Author: Angela Evancie

Like many of Rio´s older neighborhoods, Santa Teresa wears on its sleeve as much of its history, an imposed love affair with European culture and architecture, as its present: the development of a new tourist economy in the face of rampant poverty. Narrow cobblestoned streets switchback through thick tropical undergrowth, whose invasion has been curbed, literally, by sidewalks splattered with fallen mangos and stone walls covered with graffiti. Neocolonial mansions and mosaic-tiled staircases, the traces of the erudite-flight of yester-century, alternate with modern apartment buildings and tiny shacks, the ineveitable encroachment of the surrounding favelas. Small monkeys dart back and forth across the telephone lines and street-car cables.

And that brings me to the best way to get up to Santa Teresa: by a yellow, San Francisco-style cable car, called a bonde. These hulking wooden masses that spark their way around corners and stop for anyone who puts her arm out used to service many of Rio's neighborhoods. Now the only two cars that aren't in a museum, #4 and #11, share a track in Santa Teresa. A seat in a car that departs from Estaçao Carioa (Carioca Station) costs 60 centavos, and passengers that stand on the running board and dodge branches and the rearview mirrors of oncoming traffic ride for free.

And so the bonde, a variation of an antique amusement-park ride, becomes a mode of transport shared by two very different demographics: the frugal, if not penniless, residents of Santa Teresa, and the visor-wearing tourists, on a quest for the quaint.

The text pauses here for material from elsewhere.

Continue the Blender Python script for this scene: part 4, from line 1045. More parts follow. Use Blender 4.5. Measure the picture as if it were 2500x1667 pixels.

And yours truly, somewhere in between.

As a bonde only departs from Estaçao Carioca once ever 20-40 minutes, a considerable line forms accordingly. One afternoon, I find myself in front of two fuming Santa Teresa residents. Only one commonality, or simple proximity, are necessary to incite conversation between two strangers here, and thus these two commence. Their topic of choice? The damned tourists.

"They should run a few cars a day just for them," the woman holding her groceries says.

"And residents should pay less," adds the student.

Less than nothing? I think to myself. This is my first time traveling in a country where I understand the language, and the reward is a bittersweet one.

As we on the bonde begin our jerky ascent, one man in a bright yellow BRAZIL t-shirt shouts to his companion, "The literature says to expect this!" The girl standing in front of me makes plans on her cell phone, while others take impossibly tiny photos on theirs.

I try to act the part of resident (albeit a temporary one), and feign uninterest at the sweeping views of the city that open up below us and the old buildings that we speed past. When the conductor puts the car into high gear, and classic roller-coaster cheer explodes from the middle of the car. And, under my breath, I join in.